Labour has finally admitted that the way to ease the cost of building a house in Auckland is to increase the amount of land available for housing. Simple supply and demand economics in action, ignored by National and philosophically abhorrent to Labour – until now.

Ministers Twyford and Parker, the minister responsible for the Resource Management Act, met with Mayor Goff to divine a way to extend Auckland’s Urban Boundary, opening up new land for residential development. Oddly, the meeting was held without officials from government departments. In fact, Twyford publicly denied the meeting ever took place. It wasn’t in the copy of his ministerial diary released as part of the Coalition’s open and transparent government edict. However, it wasn’t ‘missing’ from Parker’s diary. Now Twyford says his office is to blame for omitting the meeting from his diary. Jacinda says it was just a clerical error. The diary entry is immaterial because the meeting took place. The question must be: why the secrecy?

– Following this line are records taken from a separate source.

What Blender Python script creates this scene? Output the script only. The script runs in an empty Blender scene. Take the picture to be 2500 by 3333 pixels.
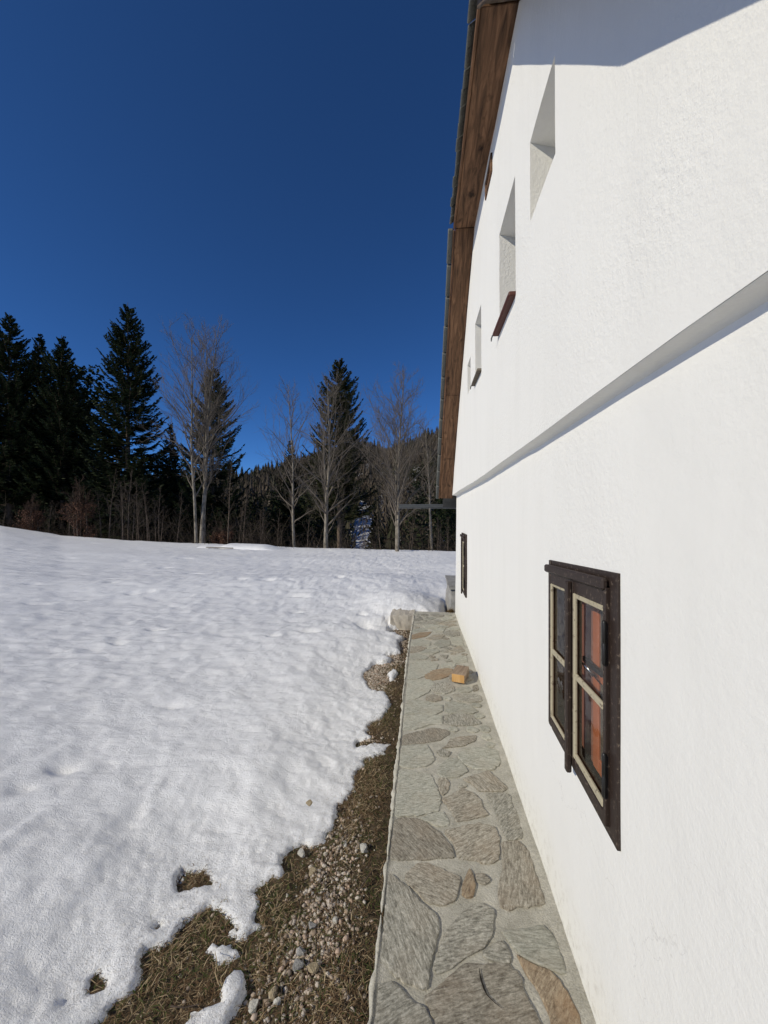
import bpy, bmesh, math, random
import numpy as np
from mathutils import Vector, Matrix
from mathutils.geometry import delaunay_2d_cdt

# ------------------------------------------------------------------ camera, sky, sun, exposure
sc = bpy.context.scene
COL = sc.collection
EYE = 1.55                                   # camera height above the paving
YAW = math.atan(130 / 1250)                  # looks a little left of the wall's direction
cam_d = bpy.data.cameras.new('camera'); cam = bpy.data.objects.new('camera', cam_d); COL.objects.link(cam)
cam.location = (0, 0, EYE); cam.rotation_euler = (math.pi / 2, 0, YAW)
cam_d.sensor_fit = 'HORIZONTAL'; cam_d.sensor_width = 36; cam_d.lens = 18
cam_d.clip_start = 0.02; cam_d.clip_end = 5000
sc.camera = cam

LIGHT = Vector((1.0, 0.68, -0.72)).normalized()      # direction the sunlight travels
SUN_EL = math.asin(-LIGHT.z)
SUN_AZ = math.atan2(-LIGHT.x, -LIGHT.y)              # clockwise from +Y
world = bpy.data.worlds.new('World'); sc.world = world; world.use_nodes = True
wn = world.node_tree.nodes; wl = world.node_tree.links
sky = wn.new('ShaderNodeTexSky'); sky.sky_type = 'NISHITA'; sky.sun_disc = False
sky.sun_elevation = SUN_EL; sky.sun_rotation = SUN_AZ % (2 * math.pi)
sky.altitude = 5000; sky.air_density = 1.0; sky.dust_density = 0.0; sky.ozone_density = 10.0
hsv = wn.new('ShaderNodeHueSaturation'); hsv.inputs['Saturation'].default_value = 1.05
wl.new(sky.outputs[0], hsv.inputs['Color']); wl.new(hsv.outputs[0], wn['Background'].inputs[0]); wn['Background'].inputs[1].default_value = 0.100
sun_d = bpy.data.lights.new('sun', 'SUN'); sun_d.energy = 3.1; sun_d.angle = math.radians(0.5); sun_d.color = (1.0, 0.925, 0.765)
sun = bpy.data.objects.new('sun', sun_d); COL.objects.link(sun)
sun.rotation_euler = LIGHT.to_track_quat('-Z', 'Y').to_euler(); sun.location = (-30, -20, 30)
sc.view_settings.view_transform = 'Standard'; sc.view_settings.look = 'None'
sc.view_settings.exposure = 0.12; sc.view_settings.gamma = 1.0; sc.view_settings.use_curve_mapping = False

# ------------------------------------------------------------------ helpers
F = 1250.0
def ray(x, y):
    u = (x - 1250) / F; v = (1666.5 - y) / F
    c, s = math.cos(YAW), math.sin(YAW)
    return Vector((u * c - s, u * s + c, v))
def on_z(x, y, z=0.0):
    d = ray(x, y); t = (z - EYE) / d.z
    return Vector((t * d.x, t * d.y, z))
def on_y(x, y, Y):
    d = ray(x, y); t = Y / d.y
    return Vector((t * d.x, Y, EYE + t * d.z))
def on_x(x, y, X):
    d = ray(x, y); t = X / d.x
    return Vector((X, t * d.y, EYE + t * d.z))

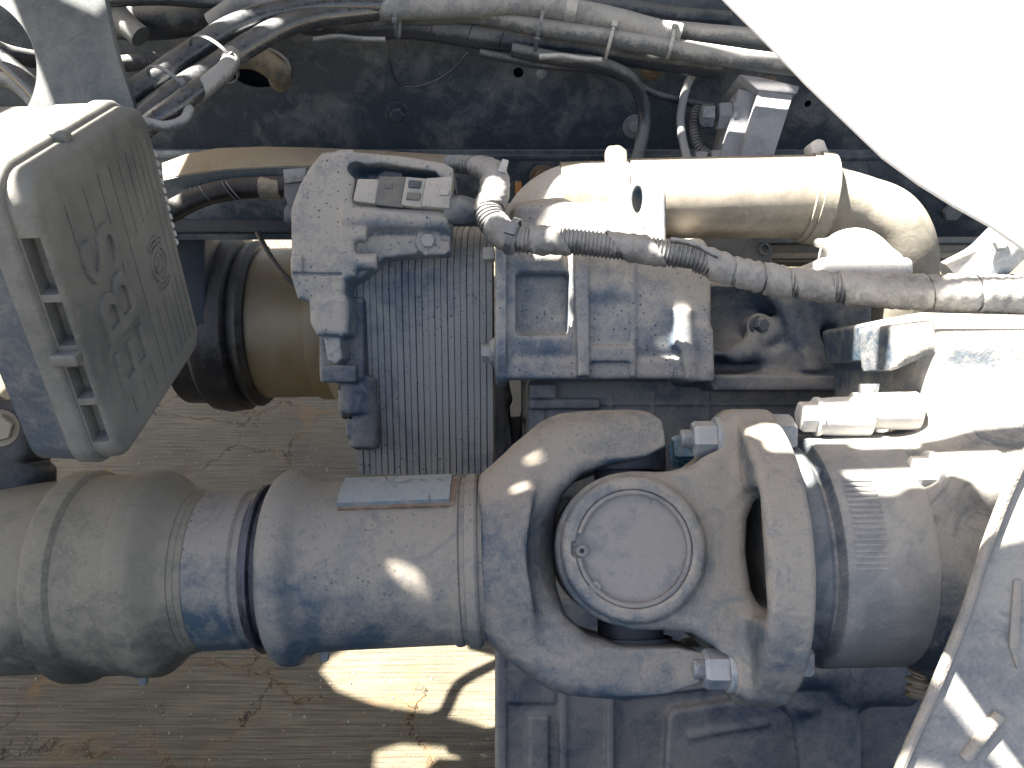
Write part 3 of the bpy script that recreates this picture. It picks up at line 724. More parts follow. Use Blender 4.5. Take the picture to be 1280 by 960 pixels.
# hose, dark rails and clip left of the casting
F = Frame(1.3)
wh = thing('wrapped_coolant_hose', V(280, 245, 1.2), 'dark wrapped hose with a rusty orange band, right of the grey box', 'hose')
pipe('hose', [(190, 280, 1.18), (225, 258, 1.18), (260, 243, 1.19), (300, 236, 1.2), (350, 233, 1.2), (400, 232, 1.2)], .0158, 'black', wh, 24)
lathe('rusty_band', V(326, 235, 1.2), U, [(0, .0163), (.001, .0168), (.028, .0168), (.03, .0163)], 'brown', wh, 24)
for xx in (246, 252, 258, 286, 291): 
    lathe('wrap_seam', V(xx, 246-(xx-246)*.18, 1.188), (V(xx+20, 241, 1.19)-V(xx, 255, 1.19)), [(0, .0161), (.0006, .0164), (.0012, .0161)], 'tie', wh, 24)
F = Frame(1.55)
dr = thing('dark_side_rails', F(300, 290), 'pair of dark horizontal bars under the wrapped hose', 'bars')
for y0, y1, zz, mt in [(256, 272, -20, 'rail_dark'), (276, 292, 10, 'rail_dark')]:
    fbox('bar', F, 170, 400, y0, y1, zz-40, zz, mt, dr, 2)
F = Frame(1.12)
cl = thing('hose_clip', F(362, 270), 'small grey notched plastic clip on the left of the casting', 'clip')
fprism('clip_top', F, [(355, 213), (384, 211), (382, 228), (357, 231)], -20, 6, 'conduit', cl)
fprism('clip_leg', F, [(356, 229), (378, 228), (372, 272), (364, 280), (355, 278), (355, 262), (360, 255), (355, 244)], -20, 2, 'blackhose', cl)

# ============================================================ FINNED OIL COOLER
F = Frame(1.06, (527, 340), math.radians(-12))
oc = thing('finned_oil_cooler', F(527, 660, -80), 'blue-grey oil cooler stack of thin vertical fins behind the drive shaft', 'oil cooler')
x0, x1, nf = 437, 616, 22; step = (x1-x0)/nf
prof = [(286, -120), (290, -75), (300, -42), (316, -17), (336, -4), (356, 0), (606, 0), (612, -90), (300, -90)]
base_me = None
for i in range(nf):
    x = x0+i*step; jz = random.uniform(-.8, .8)
    if i == 0:
        o = prism('fin', [F(x, y, z) for y, z in prof], U*((step-.7)*F.s), 'fin', oc, .0006, 1); base_me = o.data
    else:
        o = bpy.data.objects.new('fin', base_me); COL.objects.link(o); o.parent = oc
        o.location = U*((x-x0+random.uniform(-.3, .3))*F.s) + F.w*(jz*1.3*F.s)
core = [(y+4, z-5) for y, z in prof[:6]] + [(600, -5), (604, -84), (304, -84)]
prism('core', [F(x0+1, y, z) for y, z in core], U*((x1-x0-2)*F.s), 'fin_core', oc)

# ============================================================ CAST BRACKET (left casting)
F = Frame(1.0)
g = G((355, 180, -110), (575, 460, 40), 1.6)
slab = g.poly([(404, 193), (440, 190), (446, 345), (434, 352), (432, 372), (437, 380), (436, 418), (398, 420), (390, 400), (388, 378), (374, 374), (366, 347), (366, 300), (366, 262), (376, 234), (388, 213)], -60, 12, 7)
arm = g.poly([(425, 190), (500, 196), (555, 205), (567, 212), (568, 230), (558, 231), (545, 216), (480, 206), (456, 207), (446, 216), (442, 240), (425, 250)], -60, 8, 4)
lip = g.poly([(425, 240), (452, 246), (500, 262), (562, 262), (563, 290), (430, 292)], -60, -2, 5)
roll = g.cap((432, 273, 4), (556, 276, 0), 15, 12)
arm2 = g.comb(roll, np.abs(g.X-495)-66, 3)
low = g.poly([(430, 285), (562, 285), (562, 314), (520, 316), (478, 321), (468, 330), (450, 345), (430, 348)], -50, -8, 5)
b1 = g.cx(428, 460, 294, 4, 10, 3); b2 = g.cx(428, 472, 327, 0, 10.5, 3)
web = g.box(440, 560, 205, 260, -70, -40, 4)
bb = g.cz(-20, -2, 535, 301, 16, 3)
lug1 = g.box(368, 383, 322, 343, -30, 20, 3)
lug2 = g.poly([(396, 375), (434, 372), (436, 415), (430, 421), (400, 418), (391, 405)], -50, 14, 6)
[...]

Opening up the Urban Boundary to relieve Auckland’s shortage of subdividable land has been ACT policy forever. Now Labour ministers are beginning to see the light. Opening up Auckland’s land supply will have a far greater positive impact on housing shortage in New Zealand’s biggest city than the failed KiwiBuild scheme would ever have. And it would set a precedent that local government throughout New Zealand could follow. We’ll just have to see if the secret meeting will produce the legislative goods required to put this vital – secret – policy into action. And why waste such a valuable opportunity? The Coalition Government and Auckland Council should also address the cost they each add to the construction of a house.

Meantime, the crisis builds in cities like Tauranga, where a shortage of land being released for development will mean a shortfall of thousands of houses within the next decade.

Tauranga has just 18 months of greenfield subdivision capacity left. However, the council's timeframes for delivering suitable and significant new development in new growth areas such as Te Tumu, Tauriko West and Ōmokoroa were at least another five years to go, the report stated.